Why address sentimental items in an estate plan?

Why address sentimental items in an estate plan?

On Behalf of | Feb 14, 2024 | Estate Planning

When you start making an estate plan, odds are that you will think of your most valuable assets first. Who gets the family home? How do you divide up a life insurance policy? What happens to your investment portfolio or your bank accounts?

It is important to think about these types of items and to plan for how they will be passed on to your children and other beneficiaries. But don’t ignore items that have sentimental value. In fact, they may even be more likely to cause an estate dispute.

The problem with sentimental value

The issue here is that sentimental value can’t be divided like financial value. If you have two children and they both expect a payout from your life insurance policy, it is simple to name them both as beneficiaries. They divide the money in half and the odds of a dispute are low.
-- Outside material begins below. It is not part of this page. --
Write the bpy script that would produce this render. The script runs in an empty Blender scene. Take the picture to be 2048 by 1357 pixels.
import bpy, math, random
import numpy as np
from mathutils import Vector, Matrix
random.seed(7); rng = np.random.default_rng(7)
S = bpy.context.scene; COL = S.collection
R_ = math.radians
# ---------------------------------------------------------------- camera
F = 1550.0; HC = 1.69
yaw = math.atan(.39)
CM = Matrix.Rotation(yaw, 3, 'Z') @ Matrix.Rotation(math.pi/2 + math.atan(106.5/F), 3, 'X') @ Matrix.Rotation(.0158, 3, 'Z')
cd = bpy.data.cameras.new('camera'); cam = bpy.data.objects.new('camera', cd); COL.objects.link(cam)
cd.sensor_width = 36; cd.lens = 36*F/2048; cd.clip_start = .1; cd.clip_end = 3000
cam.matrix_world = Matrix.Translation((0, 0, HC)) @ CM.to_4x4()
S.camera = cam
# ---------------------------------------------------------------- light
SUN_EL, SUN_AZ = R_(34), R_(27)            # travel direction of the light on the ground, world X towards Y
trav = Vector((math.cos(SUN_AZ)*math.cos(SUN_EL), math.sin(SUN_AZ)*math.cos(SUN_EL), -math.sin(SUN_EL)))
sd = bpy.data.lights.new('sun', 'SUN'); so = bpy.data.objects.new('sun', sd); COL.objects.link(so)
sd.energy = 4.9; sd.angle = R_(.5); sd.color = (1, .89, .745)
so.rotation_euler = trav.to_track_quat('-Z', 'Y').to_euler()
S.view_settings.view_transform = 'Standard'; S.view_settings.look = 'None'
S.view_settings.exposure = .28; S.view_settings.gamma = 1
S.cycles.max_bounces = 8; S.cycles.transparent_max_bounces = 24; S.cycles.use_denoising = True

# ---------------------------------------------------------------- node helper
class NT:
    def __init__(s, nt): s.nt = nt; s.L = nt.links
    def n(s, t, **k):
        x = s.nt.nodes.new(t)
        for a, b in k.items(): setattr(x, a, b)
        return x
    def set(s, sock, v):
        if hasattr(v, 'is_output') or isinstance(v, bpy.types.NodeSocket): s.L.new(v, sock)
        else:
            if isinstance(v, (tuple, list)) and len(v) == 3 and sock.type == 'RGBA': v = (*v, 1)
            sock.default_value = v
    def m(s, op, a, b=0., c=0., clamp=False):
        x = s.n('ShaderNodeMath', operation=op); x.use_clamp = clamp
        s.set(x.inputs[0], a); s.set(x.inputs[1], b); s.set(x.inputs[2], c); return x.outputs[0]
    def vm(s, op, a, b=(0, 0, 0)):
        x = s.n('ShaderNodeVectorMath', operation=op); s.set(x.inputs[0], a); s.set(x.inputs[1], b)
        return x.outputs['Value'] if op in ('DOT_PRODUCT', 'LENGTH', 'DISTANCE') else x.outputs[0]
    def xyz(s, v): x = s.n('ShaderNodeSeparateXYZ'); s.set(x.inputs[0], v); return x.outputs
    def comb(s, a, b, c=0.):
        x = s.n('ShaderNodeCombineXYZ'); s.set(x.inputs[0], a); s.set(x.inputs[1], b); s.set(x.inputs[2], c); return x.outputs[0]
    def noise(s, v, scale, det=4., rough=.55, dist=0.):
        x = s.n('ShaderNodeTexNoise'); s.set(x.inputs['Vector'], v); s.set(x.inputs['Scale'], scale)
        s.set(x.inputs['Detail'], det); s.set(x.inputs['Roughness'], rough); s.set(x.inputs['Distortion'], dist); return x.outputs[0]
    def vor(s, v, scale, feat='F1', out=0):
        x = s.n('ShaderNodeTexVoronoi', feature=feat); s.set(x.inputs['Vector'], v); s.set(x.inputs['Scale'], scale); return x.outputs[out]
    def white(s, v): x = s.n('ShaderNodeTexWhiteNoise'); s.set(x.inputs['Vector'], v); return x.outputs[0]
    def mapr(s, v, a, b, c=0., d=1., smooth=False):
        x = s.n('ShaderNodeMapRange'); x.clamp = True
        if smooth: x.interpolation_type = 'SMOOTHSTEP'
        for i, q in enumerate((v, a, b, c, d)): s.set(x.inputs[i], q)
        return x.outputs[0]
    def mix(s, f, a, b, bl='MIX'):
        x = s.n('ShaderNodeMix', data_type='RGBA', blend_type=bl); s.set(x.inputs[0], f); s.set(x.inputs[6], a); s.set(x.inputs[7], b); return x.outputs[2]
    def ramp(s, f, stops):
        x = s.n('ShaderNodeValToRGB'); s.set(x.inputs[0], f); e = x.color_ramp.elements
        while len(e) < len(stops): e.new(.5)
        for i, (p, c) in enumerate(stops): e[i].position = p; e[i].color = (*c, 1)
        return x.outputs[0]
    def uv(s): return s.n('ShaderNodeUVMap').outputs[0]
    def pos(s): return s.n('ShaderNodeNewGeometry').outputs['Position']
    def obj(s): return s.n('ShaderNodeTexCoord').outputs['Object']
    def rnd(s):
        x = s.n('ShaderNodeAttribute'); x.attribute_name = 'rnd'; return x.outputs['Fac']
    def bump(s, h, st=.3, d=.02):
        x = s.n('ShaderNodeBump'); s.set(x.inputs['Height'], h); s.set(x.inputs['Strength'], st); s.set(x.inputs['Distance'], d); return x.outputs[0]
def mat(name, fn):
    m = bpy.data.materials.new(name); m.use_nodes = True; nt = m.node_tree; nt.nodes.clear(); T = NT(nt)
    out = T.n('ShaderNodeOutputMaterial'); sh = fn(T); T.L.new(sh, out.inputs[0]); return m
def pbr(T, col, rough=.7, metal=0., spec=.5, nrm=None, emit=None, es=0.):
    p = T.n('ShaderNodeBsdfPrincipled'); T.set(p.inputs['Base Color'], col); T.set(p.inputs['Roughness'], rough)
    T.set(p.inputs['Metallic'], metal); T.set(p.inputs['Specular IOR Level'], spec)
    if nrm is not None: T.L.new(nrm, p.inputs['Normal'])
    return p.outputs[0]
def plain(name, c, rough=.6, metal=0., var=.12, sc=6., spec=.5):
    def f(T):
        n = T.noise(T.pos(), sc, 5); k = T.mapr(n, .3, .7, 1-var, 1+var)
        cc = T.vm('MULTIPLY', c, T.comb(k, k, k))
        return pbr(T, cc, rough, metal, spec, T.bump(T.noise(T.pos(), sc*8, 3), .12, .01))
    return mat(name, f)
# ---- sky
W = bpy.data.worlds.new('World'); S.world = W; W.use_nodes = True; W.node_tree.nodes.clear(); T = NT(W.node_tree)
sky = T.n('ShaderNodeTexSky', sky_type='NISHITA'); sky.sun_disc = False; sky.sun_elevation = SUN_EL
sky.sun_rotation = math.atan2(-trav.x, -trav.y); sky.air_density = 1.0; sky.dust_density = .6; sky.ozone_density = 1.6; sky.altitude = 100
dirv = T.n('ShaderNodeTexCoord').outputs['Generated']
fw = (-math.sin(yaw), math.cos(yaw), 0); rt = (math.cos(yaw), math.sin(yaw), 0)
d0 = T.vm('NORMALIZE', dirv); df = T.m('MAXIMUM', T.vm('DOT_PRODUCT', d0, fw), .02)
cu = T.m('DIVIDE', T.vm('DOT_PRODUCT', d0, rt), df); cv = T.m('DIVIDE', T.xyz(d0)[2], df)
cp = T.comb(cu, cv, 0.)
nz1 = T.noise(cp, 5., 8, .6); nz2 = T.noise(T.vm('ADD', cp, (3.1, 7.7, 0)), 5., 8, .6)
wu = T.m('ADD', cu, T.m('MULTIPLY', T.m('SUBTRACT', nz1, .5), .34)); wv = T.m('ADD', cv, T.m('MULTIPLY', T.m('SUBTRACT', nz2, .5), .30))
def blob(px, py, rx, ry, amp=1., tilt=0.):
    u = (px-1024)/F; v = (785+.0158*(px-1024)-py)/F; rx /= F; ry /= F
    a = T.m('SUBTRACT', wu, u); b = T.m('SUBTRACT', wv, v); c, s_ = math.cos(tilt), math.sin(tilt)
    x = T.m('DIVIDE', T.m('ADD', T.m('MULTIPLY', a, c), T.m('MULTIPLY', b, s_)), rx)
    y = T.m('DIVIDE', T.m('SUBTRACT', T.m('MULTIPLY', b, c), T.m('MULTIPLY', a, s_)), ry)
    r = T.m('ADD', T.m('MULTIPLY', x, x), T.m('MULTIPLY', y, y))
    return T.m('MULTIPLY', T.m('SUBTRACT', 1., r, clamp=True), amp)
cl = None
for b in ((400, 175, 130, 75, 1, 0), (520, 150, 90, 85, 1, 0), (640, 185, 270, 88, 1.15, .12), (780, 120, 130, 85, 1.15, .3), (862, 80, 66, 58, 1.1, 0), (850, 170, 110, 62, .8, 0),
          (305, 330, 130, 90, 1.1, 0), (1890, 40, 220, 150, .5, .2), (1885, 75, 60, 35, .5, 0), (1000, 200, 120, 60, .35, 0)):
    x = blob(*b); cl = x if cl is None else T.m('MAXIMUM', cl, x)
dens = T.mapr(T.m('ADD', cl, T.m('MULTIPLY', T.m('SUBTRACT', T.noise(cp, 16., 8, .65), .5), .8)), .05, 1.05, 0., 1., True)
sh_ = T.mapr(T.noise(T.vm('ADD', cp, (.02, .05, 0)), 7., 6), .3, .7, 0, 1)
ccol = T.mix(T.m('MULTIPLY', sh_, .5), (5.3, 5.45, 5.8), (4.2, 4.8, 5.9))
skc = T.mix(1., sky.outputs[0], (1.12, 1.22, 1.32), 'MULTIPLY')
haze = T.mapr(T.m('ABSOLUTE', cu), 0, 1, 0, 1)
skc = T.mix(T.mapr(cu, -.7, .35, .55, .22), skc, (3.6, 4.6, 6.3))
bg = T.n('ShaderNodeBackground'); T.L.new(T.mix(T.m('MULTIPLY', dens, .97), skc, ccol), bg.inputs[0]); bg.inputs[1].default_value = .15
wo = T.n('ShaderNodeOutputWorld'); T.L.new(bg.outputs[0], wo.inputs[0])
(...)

But what if those two children both want a book collection, an art collection, a parent’s wedding ring, a family Bible or furnishings and trinkets from around the home? Many of these things may have almost no financial value at all. Your children just want them because of the memories that are connected to them, especially memories of being younger with their parents.

If you don’t address these items in your estate plan, your children may not know how to divide them. Disputes are common and selling the items to split up the money isn’t beneficial, so there aren’t many solutions that will make everyone happy. That’s why planning in advance is so important, so be sure you know what legal steps to take.